Brief: Leaving out every picture, copy the lines of the data exactly, from the first through the line containing "cd.dof.use_dof = True;".

Information shown:
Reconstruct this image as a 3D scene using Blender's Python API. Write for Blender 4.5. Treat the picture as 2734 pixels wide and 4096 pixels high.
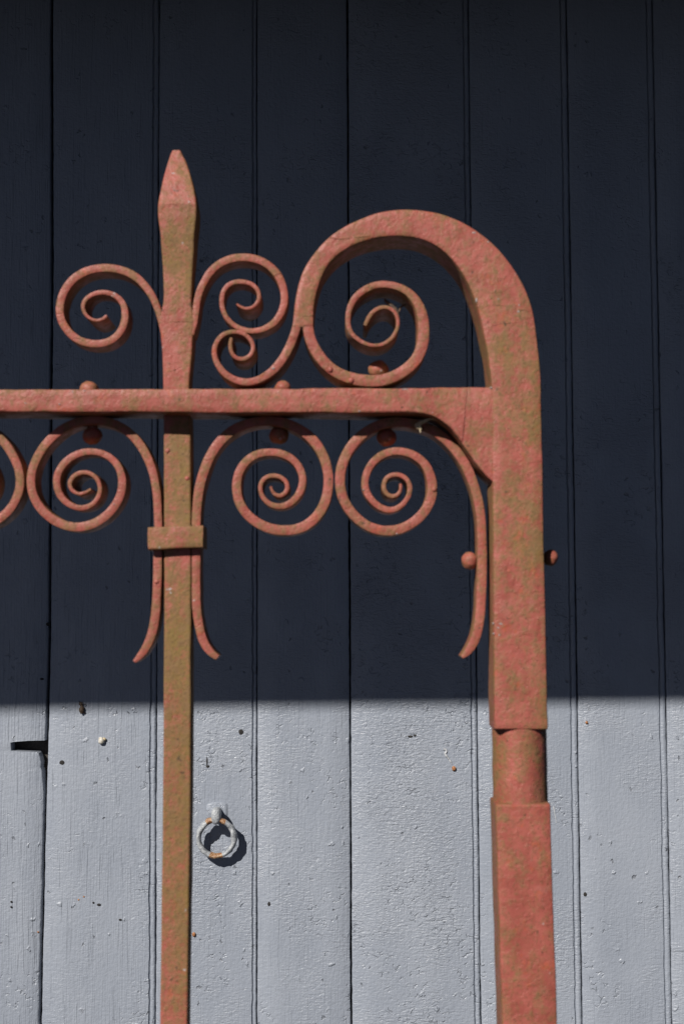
import bpy, bmesh, math, random
import numpy as np
from mathutils import Vector, Matrix, noise, Euler

for o in list(bpy.data.objects):
    bpy.data.objects.remove(o)
S = bpy.context.scene
C = S.collection
R = math.radians
random.seed(7)

# ------------------------------------------------------------------ camera
PITCH, ROLL = R(4.2), R(-0.22)
CAMZ = 1.5
cd = bpy.data.cameras.new('camera')
cam = bpy.data.objects.new('camera', cd); C.objects.link(cam)
cd.sensor_width = 36; cd.lens = 50; cd.clip_start = 0.02; cd.clip_end = 500
CM = Matrix.Rotation(R(90) + PITCH, 3, 'X') @ Matrix.Rotation(ROLL, 3, 'Z')
cam.rotation_euler = CM.to_euler(); cam.location = (0, 0, CAMZ)
S.camera = cam
YG = 0.98            # front plane of the gate
YD = 2.12            # face of the door
cd.dof.use_dof = True; cd.dof.focus_distance = YD; cd.dof.aperture_fstop = 17

# ------------------------------------------------------------------ sky, sun, exposure
SUN = Vector((-0.60, -1.0, 0.80)).normalized()       # towards the sun
w = bpy.data.worlds.new('World'); S.world = w; w.use_nodes = True
nt = w.node_tree
sky = nt.nodes.new('ShaderNodeTexSky'); sky.sky_type = 'NISHITA'; sky.sun_disc = False
sky.air_density = 0.12; sky.dust_density = 0.12; sky.ozone_density = 0.0
sky.sun_elevation = math.asin(SUN.z); sky.sun_rotation = math.atan2(SUN.x, SUN.y)
bg = nt.nodes['Background']; bg.inputs['Strength'].default_value = 0.05
nt.links.new(sky.outputs[0], bg.inputs['Color'])
sl = bpy.data.lights.new('sun', 'SUN'); sl.energy = 5.0; sl.angle = R(0.6); sl.color = (1, 0.955, 0.89)
so = bpy.data.objects.new('sun', sl); C.objects.link(so)
so.rotation_euler = (-SUN).to_track_quat('-Z', 'Y').to_euler(); so.location = SUN * 20
vs = S.view_settings
vs.view_transform = 'Standard'; vs.look = 'None'; vs.gamma = 1; vs.use_curve_mapping = False
vs.exposure = 0.24

# ------------------------------------------------------------------ helpers
FPX = 50 / 36 * 4096
U = YG / FPX * math.cos(PITCH)          # metres per full-size pixel on the gate
D = U * 1.7436                          # metres per pixel of the reduced picture (depth unit)
def at(px, py, Y):
    d = CM @ Vector(((px - 1367) / FPX, -(py - 2048) / FPX, -1))
    t = Y / d.y
    return Vector((d.x * t, Y, CAMZ + d.z * t))
ZOOM = {1: (150, 560, 1.4255), 2: (1100, 800, 1.3635), 3: (0, 1480, 1.568), 4: (700, 1500, 1.4255),
        5: (1700, 1500, 1.957), 0: (0, 0, 1.0)}
def full(z, p):
    ox, oy, s = ZOOM[z]
    return (ox + p[0] / s, oy + p[1] / s)
def link(o, parent=None):
    C.objects.link(o)
    if parent is not None: o.parent = parent
    return o
def tag(o, label=None, cat=None, group=None, kind=None):
    for k, v in (('label', label), ('category', cat), ('group', group), ('kind', kind)):
        if v: o[k] = v
    return o
def empty(name, label, cat):
    o = bpy.data.objects.new(name, None); link(o); o.empty_display_size = 0.05
    return tag(o, label, cat)
def mesh_obj(name, verts, faces, mat, parent=None, smooth=True, angle=40, rough=0.0, freq=70):
    me = bpy.data.meshes.new(name)
    if rough:
        vv = []
        for v in verts:
            v = Vector(v)
            vv.append(v + noise.noise_vector(v * freq) * rough + noise.noise_vector(v * freq * 3.7) * rough * 0.4)
        verts = vv
    me.from_pydata([tuple(v) for v in verts], [], faces)
    bm = bmesh.new(); bm.from_mesh(me); bmesh.ops.recalc_face_normals(bm, faces=bm.faces); bm.to_mesh(me); bm.free()
    if smooth:
        me.shade_smooth(); me.set_sharp_from_angle(angle=R(angle))
    me.materials.append(mat)
    o = bpy.data.objects.new(name, me)
    return link(o, parent)

def catmull(P, n=6):
    P = [np.array(p, float) for p in P]
    Q = [2 * P[0] - P[1]] + P + [2 * P[-1] - P[-2]]
    out = []
    for i in range(1, len(Q) - 2):
        for k in range(n):
            t = k / n
            a, b, c, d = Q[i - 1], Q[i], Q[i + 1], Q[i + 2]
            out.append(0.5 * (2 * b + (c - a) * t + (2 * a - 5 * b + 4 * c - d) * t * t + (3 * b - a - 3 * c + d) * t ** 3))
    out.append(P[-1])
    return out
def smooth_path(P, it=1):
    P = [np.array(p, float) for p in P]
    for _ in range(it):
        P = [P[0]] + [(P[i - 1] + 4 * P[i] + P[i + 1]) / 6 for i in range(1, len(P) - 1)] + [P[-1]]
    return P

def bar(name, Ls, Rs, yf, yb, mat, parent, ch=0.0012, rough=0.00025, cols=1, freq=70):
    """a forged bar whose front face runs between the edge lines Ls and Rs (x, z), from depth yf to yb"""
    n = len(Ls); V = []; F = []
    yf = yf if hasattr(yf, '__len__') else [yf] * n
    yb = yb if hasattr(yb, '__len__') else [yb] * n
    for i in range(n):
        L = Vector((Ls[i][0], 0, Ls[i][1])); Q = Vector((Rs[i][0], 0, Rs[i][1]))
        a = Q - L; wd = a.length; a = a / max(wd, 1e-9)
        c = min(ch, wd * 0.3, abs(yb[i] - yf[i]) * 0.3); h = c * 0.3
        sec = []
        fx = [c + (wd - 2 * c) * k / cols for k in range(cols + 1)]
        for x in fx: sec.append((x, 0))
        sec += [(wd - h, h), (wd, c)]
        dm = yb[i] - yf[i]
        for k in range(1, cols): sec.append((wd, c + (dm - 2 * c) * k / cols))
        sec += [(wd, dm - c), (wd - h, dm - h)]
        for x in reversed(fx): sec.append((x, dm))
        sec += [(h, dm - h), (0, dm - c)]
        for k in range(cols - 1, 0, -1): sec.append((0, c + (dm - 2 * c) * k / cols))
        sec += [(0, c), (h, h)]
        for x, y in sec:
            p = L + a * x; V.append((p.x, yf[i] + y, p.z))
    m = len(V) // n
    for i in range(n - 1):
        for k in range(m):
            k2 = (k + 1) % m
            F.append((i * m + k, i * m + k2, (i + 1) * m + k2, (i + 1) * m + k))
    F.append(tuple(range(m))); F.append(tuple(range((n - 1) * m, n * m)))
    return mesh_obj(name, V, F, mat, parent, rough=rough, freq=freq, angle=26)

def strip(name, pts, yf, depth, mat, parent, n=6, ch=0.0007, mirror=None, shift=None, sm=1, tip=0.24):
    """pts: (zoom, x, y, width) along the middle of the front face"""
    P = []
    for z, x, y, wd in pts:
        fx, fy = full(z, (x, y))
        if mirror is not None: fx = 2 * mirror - fx
        if shift: fx += shift[0]; fy += shift[1]
        p = at(fx, fy, yf); P.append((p.x, p.z, wd / ZOOM[z][2] * U * yf / YG))
    P = smooth_path(P, sm); Q = catmull(P, n)
    Q = np.array(Q); T = np.gradient(Q[:, :2], axis=0); T /= np.linalg.norm(T, axis=1)[:, None] + 1e-12
    N = np.stack([-T[:, 1], T[:, 0]], 1); wd = Q[:, 2:3] / 2
    if tip:
        wd = wd * (1 + 0.40 * np.clip((np.linspace(0, 1, len(Q)) - (1 - tip * 0.7)) / (tip * 0.7), 0, 1))[:, None]
    L = Q[:, :2] + N * wd; Rr = Q[:, :2] - N * wd
    m = len(Q)
    yb = [yf + depth] * m; yfl = [yf] * m
    if tip:
        for i in range(m):
            t = max(0, (i / (m - 1) - (1 - tip)) / tip)
            yfl[i] = yf - depth * 0.04 * t; yb[i] = yf + depth * (1 + (0.75 if depth < 0.03 else 0.25) * min(1, t * 1.4))
    return bar(name, L, Rr, yfl, yb, mat, parent, ch)

def blob(name, c, r, mat, parent=None, sq=(1, 1, 1), seg=20, rough=0.0, freq=120):
    bm = bmesh.new(); bmesh.ops.create_uvsphere(bm, u_segments=seg, v_segments=seg * 2 // 3, radius=1)
    V = []; c = Vector(c)
    for v in bm.verts:
        d = v.co.copy(); k = 1 + rough * noise.noise(d * 1.7 + c * freq) + rough * 0.5 * noise.noise(d * 4 + c * freq)
        V.append(c + Vector((d.x * sq[0], d.y * sq[1], d.z * sq[2])) * r * k)
    bm.verts.index_update()
    F = [tuple(v.index for v in f.verts) for f in bm.faces]; bm.free()
    return mesh_obj(name, V, F, mat, parent, angle=80)

def tube(name, P, rad, mat, parent=None, seg=8, rough=0.0, closed=False, freq=200):
    n = len(P); P = [Vector(p) for p in P]; V = []; F = []
    up = Vector((0, 1, 0))
    for i in range(n):
        a = P[(i - 1) % n] if closed or i > 0 else P[i]; b = P[(i + 1) % n] if closed or i < n - 1 else P[i]
        t = (b - a).normalized(); s = t.cross(up)
        if s.length < 1e-4: s = t.cross(Vector((1, 0, 0)))
        s.normalize(); u = s.cross(t)
        r = rad[i] if hasattr(rad, '__len__') else rad
        for k in range(seg):
            an = 2 * math.pi * k / seg
            d = s * math.cos(an) + u * math.sin(an)
            q = P[i] + d * r
            if rough: q = P[i] + d * r * (1 + rough * (noise.noise(q * freq) + 0.6 * noise.noise(q * freq * 2.7)))
            V.append(q)
    for i in range(n if closed else n - 1):
        for k in range(seg):
            j = (i + 1) % n
            F.append((i * seg + k, i * seg + (k + 1) % seg, j * seg + (k + 1) % seg, j * seg + k))
    if not closed:
        F.append(tuple(range(seg))); F.append(tuple(range((n - 1) * seg, n * seg)))
    return mesh_obj(name, V, F, mat, parent, angle=70)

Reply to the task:
Reconstruct this image as a 3D scene using Blender's Python API. Write for Blender 4.5. Treat the picture as 2734 pixels wide and 4096 pixels high.
import bpy, bmesh, math, random
import numpy as np
from mathutils import Vector, Matrix, noise, Euler

for o in list(bpy.data.objects):
    bpy.data.objects.remove(o)
S = bpy.context.scene
C = S.collection
R = math.radians
random.seed(7)

# ------------------------------------------------------------------ camera
PITCH, ROLL = R(4.2), R(-0.22)
CAMZ = 1.5
cd = bpy.data.cameras.new('camera')
cam = bpy.data.objects.new('camera', cd); C.objects.link(cam)
cd.sensor_width = 36; cd.lens = 50; cd.clip_start = 0.02; cd.clip_end = 500
CM = Matrix.Rotation(R(90) + PITCH, 3, 'X') @ Matrix.Rotation(ROLL, 3, 'Z')
cam.rotation_euler = CM.to_euler(); cam.location = (0, 0, CAMZ)
S.camera = cam
YG = 0.98            # front plane of the gate
YD = 2.12            # face of the door
cd.dof.use_dof = True; cd.dof.focus_distance = YD; cd.dof.aperture_fstop = 17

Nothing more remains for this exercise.